AIM:
Pictures in the entries below are excluded; copy only the lines from the one containing "Write a Blender" to the one containing "PI = math.pi", both included.

EXERCISE MATERIALS:
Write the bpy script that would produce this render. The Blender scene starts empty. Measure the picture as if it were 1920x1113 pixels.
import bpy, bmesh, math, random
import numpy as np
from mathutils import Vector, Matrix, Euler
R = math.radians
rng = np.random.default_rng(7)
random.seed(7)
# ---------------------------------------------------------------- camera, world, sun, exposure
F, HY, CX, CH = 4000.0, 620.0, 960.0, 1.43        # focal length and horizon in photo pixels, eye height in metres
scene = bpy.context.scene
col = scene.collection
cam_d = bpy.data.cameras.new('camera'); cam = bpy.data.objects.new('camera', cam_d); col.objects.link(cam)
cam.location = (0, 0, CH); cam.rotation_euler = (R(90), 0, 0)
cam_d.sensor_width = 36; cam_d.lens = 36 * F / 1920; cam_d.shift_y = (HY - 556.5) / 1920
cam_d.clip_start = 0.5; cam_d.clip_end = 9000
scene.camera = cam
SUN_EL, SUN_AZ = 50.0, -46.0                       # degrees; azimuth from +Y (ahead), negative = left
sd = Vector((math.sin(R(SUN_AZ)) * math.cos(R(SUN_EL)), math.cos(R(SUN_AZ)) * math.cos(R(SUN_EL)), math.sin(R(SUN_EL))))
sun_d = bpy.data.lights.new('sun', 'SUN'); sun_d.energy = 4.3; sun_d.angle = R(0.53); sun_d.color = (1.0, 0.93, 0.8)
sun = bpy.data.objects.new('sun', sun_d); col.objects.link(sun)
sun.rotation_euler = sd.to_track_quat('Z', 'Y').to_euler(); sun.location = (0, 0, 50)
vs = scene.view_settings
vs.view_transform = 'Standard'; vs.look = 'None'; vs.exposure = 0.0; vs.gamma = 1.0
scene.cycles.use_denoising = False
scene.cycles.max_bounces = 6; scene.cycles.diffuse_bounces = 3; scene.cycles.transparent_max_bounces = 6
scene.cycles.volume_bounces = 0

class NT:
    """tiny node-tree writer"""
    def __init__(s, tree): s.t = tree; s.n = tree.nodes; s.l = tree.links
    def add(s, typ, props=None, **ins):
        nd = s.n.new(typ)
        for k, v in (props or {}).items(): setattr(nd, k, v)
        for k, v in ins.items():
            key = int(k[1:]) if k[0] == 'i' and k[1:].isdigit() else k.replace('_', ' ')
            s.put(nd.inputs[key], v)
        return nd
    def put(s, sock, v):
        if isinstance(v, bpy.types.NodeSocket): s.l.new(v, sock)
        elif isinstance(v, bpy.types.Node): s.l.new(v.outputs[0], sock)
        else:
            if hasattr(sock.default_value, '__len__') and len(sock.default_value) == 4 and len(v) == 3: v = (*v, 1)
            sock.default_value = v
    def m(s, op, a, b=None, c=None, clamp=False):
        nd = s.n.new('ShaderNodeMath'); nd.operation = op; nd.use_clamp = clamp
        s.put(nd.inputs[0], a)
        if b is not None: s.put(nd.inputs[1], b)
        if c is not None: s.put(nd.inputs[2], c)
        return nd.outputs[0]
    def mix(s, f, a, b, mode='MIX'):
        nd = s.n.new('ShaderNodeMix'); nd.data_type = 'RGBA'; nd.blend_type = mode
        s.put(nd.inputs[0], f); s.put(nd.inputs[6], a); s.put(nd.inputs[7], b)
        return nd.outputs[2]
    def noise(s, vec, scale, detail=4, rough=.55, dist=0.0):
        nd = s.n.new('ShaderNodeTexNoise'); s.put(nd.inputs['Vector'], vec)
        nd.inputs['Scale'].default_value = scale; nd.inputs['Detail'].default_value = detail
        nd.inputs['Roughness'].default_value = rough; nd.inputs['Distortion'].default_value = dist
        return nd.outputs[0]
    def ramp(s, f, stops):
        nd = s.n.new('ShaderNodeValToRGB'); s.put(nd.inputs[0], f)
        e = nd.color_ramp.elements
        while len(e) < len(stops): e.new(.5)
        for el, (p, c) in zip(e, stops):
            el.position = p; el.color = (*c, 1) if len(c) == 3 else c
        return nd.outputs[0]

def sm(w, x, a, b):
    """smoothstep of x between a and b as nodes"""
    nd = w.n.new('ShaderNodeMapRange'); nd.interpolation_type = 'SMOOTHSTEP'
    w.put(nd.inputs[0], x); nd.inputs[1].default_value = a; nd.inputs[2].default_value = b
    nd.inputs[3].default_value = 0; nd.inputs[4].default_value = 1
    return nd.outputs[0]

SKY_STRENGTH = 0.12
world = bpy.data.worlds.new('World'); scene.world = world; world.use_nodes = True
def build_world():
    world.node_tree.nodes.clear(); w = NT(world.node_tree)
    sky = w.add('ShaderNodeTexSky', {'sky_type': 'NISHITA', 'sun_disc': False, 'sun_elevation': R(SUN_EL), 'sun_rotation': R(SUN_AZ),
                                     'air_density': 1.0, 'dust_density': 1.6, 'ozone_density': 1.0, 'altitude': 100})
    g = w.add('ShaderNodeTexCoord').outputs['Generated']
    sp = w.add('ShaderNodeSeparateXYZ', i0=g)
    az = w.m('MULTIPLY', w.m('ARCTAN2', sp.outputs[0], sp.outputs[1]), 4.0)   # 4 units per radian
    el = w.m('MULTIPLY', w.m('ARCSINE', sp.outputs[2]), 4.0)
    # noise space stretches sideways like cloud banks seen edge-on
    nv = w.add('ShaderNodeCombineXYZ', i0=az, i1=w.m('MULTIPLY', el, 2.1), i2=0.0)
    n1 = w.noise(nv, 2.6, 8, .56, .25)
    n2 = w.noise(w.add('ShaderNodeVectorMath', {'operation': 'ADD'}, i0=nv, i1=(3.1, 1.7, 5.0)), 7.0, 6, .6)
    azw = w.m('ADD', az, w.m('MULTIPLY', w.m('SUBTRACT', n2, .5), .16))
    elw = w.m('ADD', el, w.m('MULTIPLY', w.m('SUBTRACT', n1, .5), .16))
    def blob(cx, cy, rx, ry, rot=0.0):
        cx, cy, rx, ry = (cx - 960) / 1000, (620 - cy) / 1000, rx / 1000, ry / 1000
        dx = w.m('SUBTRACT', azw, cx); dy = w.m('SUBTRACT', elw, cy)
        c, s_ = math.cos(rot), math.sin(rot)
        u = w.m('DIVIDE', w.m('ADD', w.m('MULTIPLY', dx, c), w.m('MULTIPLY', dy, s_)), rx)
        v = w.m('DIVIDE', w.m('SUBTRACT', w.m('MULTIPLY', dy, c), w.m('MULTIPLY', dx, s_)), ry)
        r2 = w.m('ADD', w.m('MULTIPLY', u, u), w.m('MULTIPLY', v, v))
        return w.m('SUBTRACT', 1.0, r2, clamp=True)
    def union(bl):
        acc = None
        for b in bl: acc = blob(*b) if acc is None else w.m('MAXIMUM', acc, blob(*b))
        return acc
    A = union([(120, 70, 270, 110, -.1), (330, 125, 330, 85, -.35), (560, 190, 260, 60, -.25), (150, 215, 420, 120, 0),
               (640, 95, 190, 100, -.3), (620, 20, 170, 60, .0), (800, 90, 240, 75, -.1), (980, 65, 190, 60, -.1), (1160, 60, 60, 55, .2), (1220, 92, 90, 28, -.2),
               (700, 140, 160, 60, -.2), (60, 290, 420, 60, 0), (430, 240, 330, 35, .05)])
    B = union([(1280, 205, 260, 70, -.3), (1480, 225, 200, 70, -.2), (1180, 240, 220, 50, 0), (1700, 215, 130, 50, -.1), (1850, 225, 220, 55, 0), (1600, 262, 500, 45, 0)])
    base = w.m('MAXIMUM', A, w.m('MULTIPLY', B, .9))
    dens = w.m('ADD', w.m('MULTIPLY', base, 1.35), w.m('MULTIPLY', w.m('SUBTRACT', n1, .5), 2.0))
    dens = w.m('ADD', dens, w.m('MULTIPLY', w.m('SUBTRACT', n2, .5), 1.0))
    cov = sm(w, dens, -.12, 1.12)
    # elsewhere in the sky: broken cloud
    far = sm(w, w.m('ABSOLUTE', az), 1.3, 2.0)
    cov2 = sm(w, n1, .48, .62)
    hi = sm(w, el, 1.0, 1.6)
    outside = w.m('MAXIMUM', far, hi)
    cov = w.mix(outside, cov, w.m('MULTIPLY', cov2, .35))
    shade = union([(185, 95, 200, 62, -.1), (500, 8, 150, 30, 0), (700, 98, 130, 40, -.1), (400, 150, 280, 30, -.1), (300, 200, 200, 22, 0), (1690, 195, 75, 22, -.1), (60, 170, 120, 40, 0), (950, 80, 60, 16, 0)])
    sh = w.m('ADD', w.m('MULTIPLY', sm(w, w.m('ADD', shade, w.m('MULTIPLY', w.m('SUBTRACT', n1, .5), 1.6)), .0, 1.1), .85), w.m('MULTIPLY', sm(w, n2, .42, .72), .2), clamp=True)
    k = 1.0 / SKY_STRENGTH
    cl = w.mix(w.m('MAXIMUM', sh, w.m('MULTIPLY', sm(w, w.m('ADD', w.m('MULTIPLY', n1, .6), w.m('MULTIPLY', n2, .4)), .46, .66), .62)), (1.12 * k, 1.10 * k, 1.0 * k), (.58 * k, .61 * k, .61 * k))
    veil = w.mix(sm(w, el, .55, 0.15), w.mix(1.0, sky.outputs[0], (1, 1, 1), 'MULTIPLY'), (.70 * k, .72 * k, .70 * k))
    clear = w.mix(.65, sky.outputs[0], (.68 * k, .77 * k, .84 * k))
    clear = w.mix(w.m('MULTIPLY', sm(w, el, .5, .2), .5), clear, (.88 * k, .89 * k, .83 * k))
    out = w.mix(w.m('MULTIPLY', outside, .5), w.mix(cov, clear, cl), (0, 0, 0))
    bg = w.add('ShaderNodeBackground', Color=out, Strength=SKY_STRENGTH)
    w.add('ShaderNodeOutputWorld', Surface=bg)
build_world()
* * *
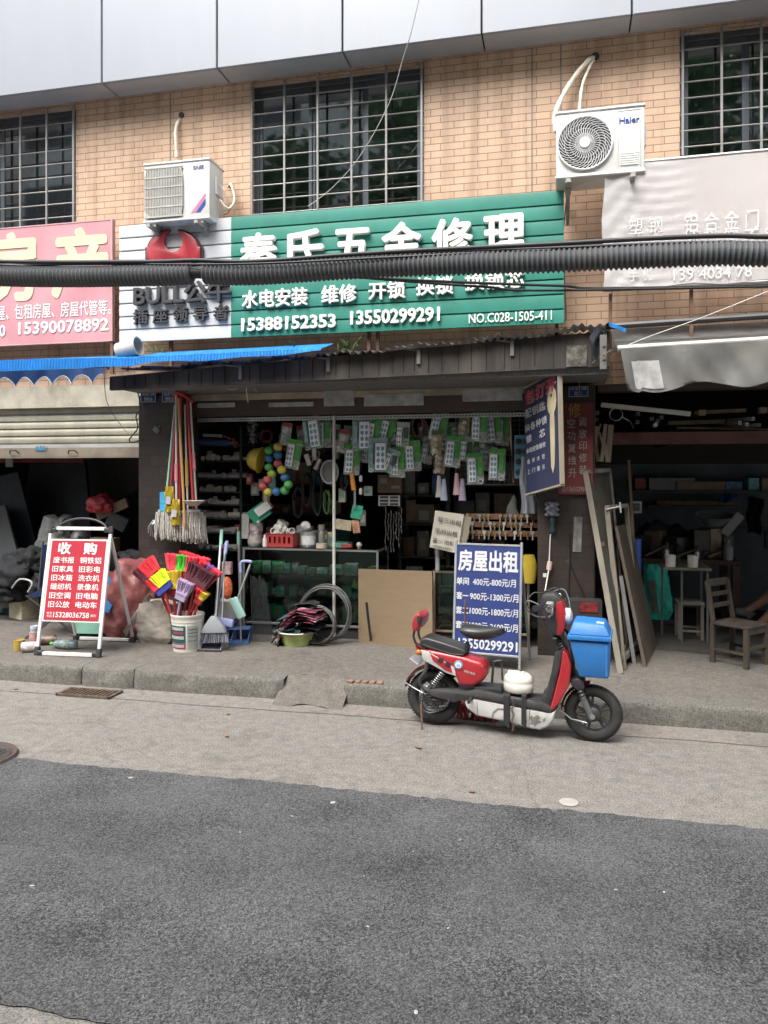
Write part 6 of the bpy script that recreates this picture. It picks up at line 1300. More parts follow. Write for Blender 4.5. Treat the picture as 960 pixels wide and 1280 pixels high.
* * *
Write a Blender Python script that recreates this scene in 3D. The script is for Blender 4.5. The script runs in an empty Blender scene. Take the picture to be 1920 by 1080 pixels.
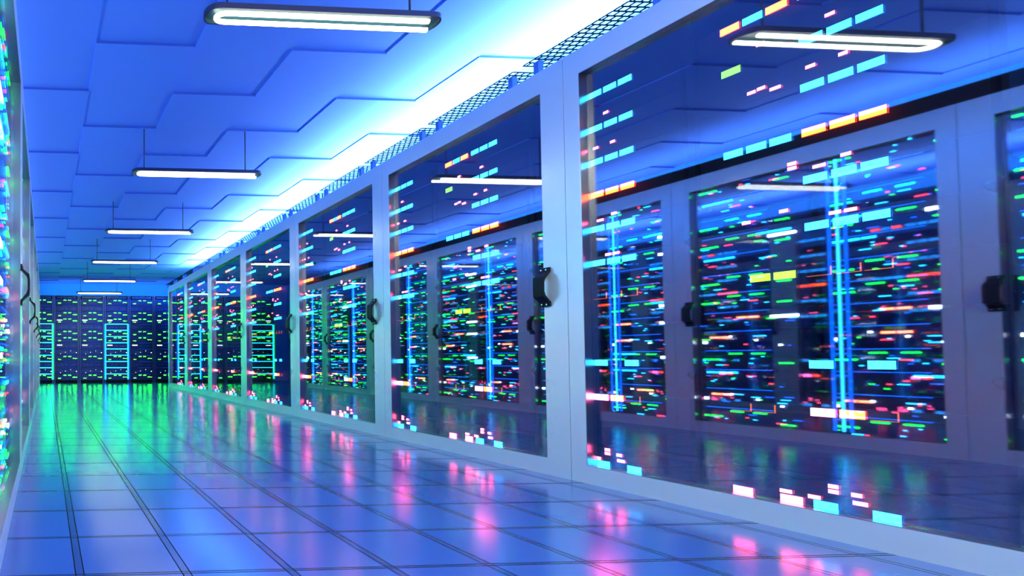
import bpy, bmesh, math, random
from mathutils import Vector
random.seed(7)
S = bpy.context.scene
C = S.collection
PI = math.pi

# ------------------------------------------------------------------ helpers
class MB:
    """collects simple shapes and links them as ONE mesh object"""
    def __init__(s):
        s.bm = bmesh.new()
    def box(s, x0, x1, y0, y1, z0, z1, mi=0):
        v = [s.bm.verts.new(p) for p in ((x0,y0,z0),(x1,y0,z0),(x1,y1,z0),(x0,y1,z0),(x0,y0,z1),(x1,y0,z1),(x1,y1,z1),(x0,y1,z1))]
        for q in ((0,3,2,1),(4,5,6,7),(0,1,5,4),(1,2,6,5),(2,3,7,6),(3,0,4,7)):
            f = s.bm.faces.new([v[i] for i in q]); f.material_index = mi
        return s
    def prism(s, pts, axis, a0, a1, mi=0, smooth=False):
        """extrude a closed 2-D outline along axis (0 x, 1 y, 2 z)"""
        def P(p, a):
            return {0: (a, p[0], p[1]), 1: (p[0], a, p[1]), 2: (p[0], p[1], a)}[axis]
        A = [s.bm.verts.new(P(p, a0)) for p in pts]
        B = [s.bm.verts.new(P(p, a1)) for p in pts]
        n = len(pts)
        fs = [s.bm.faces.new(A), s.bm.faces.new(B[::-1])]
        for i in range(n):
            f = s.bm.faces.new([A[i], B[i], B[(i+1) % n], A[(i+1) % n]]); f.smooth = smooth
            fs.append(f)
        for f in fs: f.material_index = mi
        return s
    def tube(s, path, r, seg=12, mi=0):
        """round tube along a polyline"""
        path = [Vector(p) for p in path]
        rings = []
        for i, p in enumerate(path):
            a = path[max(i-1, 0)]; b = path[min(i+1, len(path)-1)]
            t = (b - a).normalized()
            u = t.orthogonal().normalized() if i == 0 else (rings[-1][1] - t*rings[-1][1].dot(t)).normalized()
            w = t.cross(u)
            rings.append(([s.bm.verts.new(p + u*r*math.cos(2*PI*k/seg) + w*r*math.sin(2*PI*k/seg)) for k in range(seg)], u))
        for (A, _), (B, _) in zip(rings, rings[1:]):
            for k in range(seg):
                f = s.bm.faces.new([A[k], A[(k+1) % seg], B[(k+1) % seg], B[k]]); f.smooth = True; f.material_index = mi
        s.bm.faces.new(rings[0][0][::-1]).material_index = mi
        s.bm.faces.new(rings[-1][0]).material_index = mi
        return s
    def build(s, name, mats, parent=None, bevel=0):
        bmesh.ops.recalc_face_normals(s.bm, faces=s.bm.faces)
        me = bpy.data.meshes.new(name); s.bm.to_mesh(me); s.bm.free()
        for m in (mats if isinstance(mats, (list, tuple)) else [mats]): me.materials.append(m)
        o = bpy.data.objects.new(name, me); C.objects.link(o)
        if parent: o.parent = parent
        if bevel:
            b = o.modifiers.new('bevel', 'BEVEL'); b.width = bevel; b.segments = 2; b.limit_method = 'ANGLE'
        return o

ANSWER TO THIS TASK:
Write a Blender Python script that recreates this scene in 3D. The script is for Blender 4.5. The script runs in an empty Blender scene. Take the picture to be 1920 by 1080 pixels.
import bpy, bmesh, math, random
from mathutils import Vector
random.seed(7)
S = bpy.context.scene
C = S.collection
PI = math.pi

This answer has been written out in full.